TWENTY YEARS. TWO DECADES. Two hundred and forty months.
Whatever words are attached to the time that has passed since the September 11, 2001, terrorist attacks on the United States, the reality of that day in our nation’s history remains forever imprinted upon our collective memories.

That day changed us. It changed how we view each other and the world. The acts of those terrorists not only claimed lives, but our sense of security. Our sense of peace. And much more.
I remember well that September morning, how my then seven-year-old son and his friend Sam reacted to scenes unfolding on our television set. My husband had phoned me from work, alerting me to the attacks. I switched on the TV. And the boys saw it all, right alongside me. Perhaps I should have been a responsible mother/caregiver and turned off the television. But I didn’t.

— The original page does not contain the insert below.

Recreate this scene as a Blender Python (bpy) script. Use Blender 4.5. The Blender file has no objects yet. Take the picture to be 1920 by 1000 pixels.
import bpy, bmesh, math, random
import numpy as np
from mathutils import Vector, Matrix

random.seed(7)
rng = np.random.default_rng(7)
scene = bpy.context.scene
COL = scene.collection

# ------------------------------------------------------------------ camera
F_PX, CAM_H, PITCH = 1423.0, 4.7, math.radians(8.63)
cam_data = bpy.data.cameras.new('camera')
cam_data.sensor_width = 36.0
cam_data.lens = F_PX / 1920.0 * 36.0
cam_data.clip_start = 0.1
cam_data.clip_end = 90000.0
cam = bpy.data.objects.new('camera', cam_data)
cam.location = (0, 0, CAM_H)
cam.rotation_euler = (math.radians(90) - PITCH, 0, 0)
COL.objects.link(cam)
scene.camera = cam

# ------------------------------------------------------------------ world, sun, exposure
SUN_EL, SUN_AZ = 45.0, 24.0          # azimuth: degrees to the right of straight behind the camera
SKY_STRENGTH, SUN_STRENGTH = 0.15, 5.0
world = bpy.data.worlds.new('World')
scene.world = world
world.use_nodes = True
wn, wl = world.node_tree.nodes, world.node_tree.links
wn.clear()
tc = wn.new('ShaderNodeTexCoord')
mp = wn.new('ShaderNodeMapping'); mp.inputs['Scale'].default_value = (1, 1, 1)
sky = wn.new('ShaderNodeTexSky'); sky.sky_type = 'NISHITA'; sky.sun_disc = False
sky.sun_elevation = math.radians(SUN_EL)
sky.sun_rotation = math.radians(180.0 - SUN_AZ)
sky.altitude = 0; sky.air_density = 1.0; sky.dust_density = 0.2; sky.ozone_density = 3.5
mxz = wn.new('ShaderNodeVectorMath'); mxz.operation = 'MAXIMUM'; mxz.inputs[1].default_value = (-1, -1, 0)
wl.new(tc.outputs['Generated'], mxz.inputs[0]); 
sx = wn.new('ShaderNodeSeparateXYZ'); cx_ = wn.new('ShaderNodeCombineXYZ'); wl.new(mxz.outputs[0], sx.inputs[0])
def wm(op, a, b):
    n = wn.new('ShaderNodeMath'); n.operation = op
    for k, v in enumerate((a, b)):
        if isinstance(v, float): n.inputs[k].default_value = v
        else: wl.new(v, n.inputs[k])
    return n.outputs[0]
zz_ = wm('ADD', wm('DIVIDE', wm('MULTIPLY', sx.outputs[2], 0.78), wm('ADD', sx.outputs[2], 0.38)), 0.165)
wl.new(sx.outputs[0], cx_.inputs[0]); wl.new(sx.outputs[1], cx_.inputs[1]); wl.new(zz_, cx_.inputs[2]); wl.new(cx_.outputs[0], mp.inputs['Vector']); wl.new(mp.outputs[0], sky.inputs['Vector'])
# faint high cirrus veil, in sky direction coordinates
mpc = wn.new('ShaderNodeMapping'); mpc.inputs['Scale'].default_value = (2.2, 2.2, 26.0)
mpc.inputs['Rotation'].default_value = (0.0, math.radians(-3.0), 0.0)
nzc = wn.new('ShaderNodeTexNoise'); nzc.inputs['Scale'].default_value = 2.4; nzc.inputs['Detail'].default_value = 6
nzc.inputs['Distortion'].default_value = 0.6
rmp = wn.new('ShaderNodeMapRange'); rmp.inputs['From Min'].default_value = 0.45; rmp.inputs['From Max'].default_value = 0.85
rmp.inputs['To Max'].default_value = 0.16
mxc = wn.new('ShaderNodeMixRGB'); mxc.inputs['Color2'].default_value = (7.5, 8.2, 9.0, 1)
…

Soon Caleb and Sam were building twin towers with wooden blocks and flying toy airplanes into the skyscrapers. It was heart-breaking to watch. Both reality unfolding on the screen and then the re-enactment on my living room floor.
For a Minnesota mom geographically far-removed from the World Trade Center, the Pentagon and a field in Pennsylvania, none of this seemed distant. I felt the collective fear. I felt the collective pain. I felt the collective grief.

Today I remember, 20 years later, those who died. The families left without loved ones. The heroes. And those two little boys who saw, yet didn’t fully-understand, the events unfolding far from Minnesota. Yet too close.
Here’s a poem I wrote shortly after September 11, 2001:
September 11, 2001
You clutch your silver toy jetliners
then blast them into the twin towers,
blocks scattering across the floor.
Like that show on TV,
you tell me,
where the planes crashed
into those two tall buildings.
—————————————-
Somehow I must tell you
that this was no show on TV,
but real people
in real buildings.
Moms and Dads
with little boys just like you,
boys who build towers and fly toy airplanes.
—————————————————————
How do I begin to show you the truth
behind a scene so terrifying
that it keeps replaying in my mind?
Hollywood could have written the script,
the latest disaster film, grossing millions
for an industry embedded in itself.
You’re right; this could be a show on TV.
———————————————————-
Except this is very real,
so real that I want you to believe
those were just pretend buildings, pretend airplanes.
But you see the worry in my eyes,
hear the sadness in my voice.
You know the truth,
even before I tell you.
——————————-
My son, only seven years old,
too young to fully understand
the evil that has invaded the world,
the fear that grips the American heart, my heart,
the sense of security forever lost.
Like so many blocks scattered across the floor,
we must pick up the pieces and rebuild, peace by peace.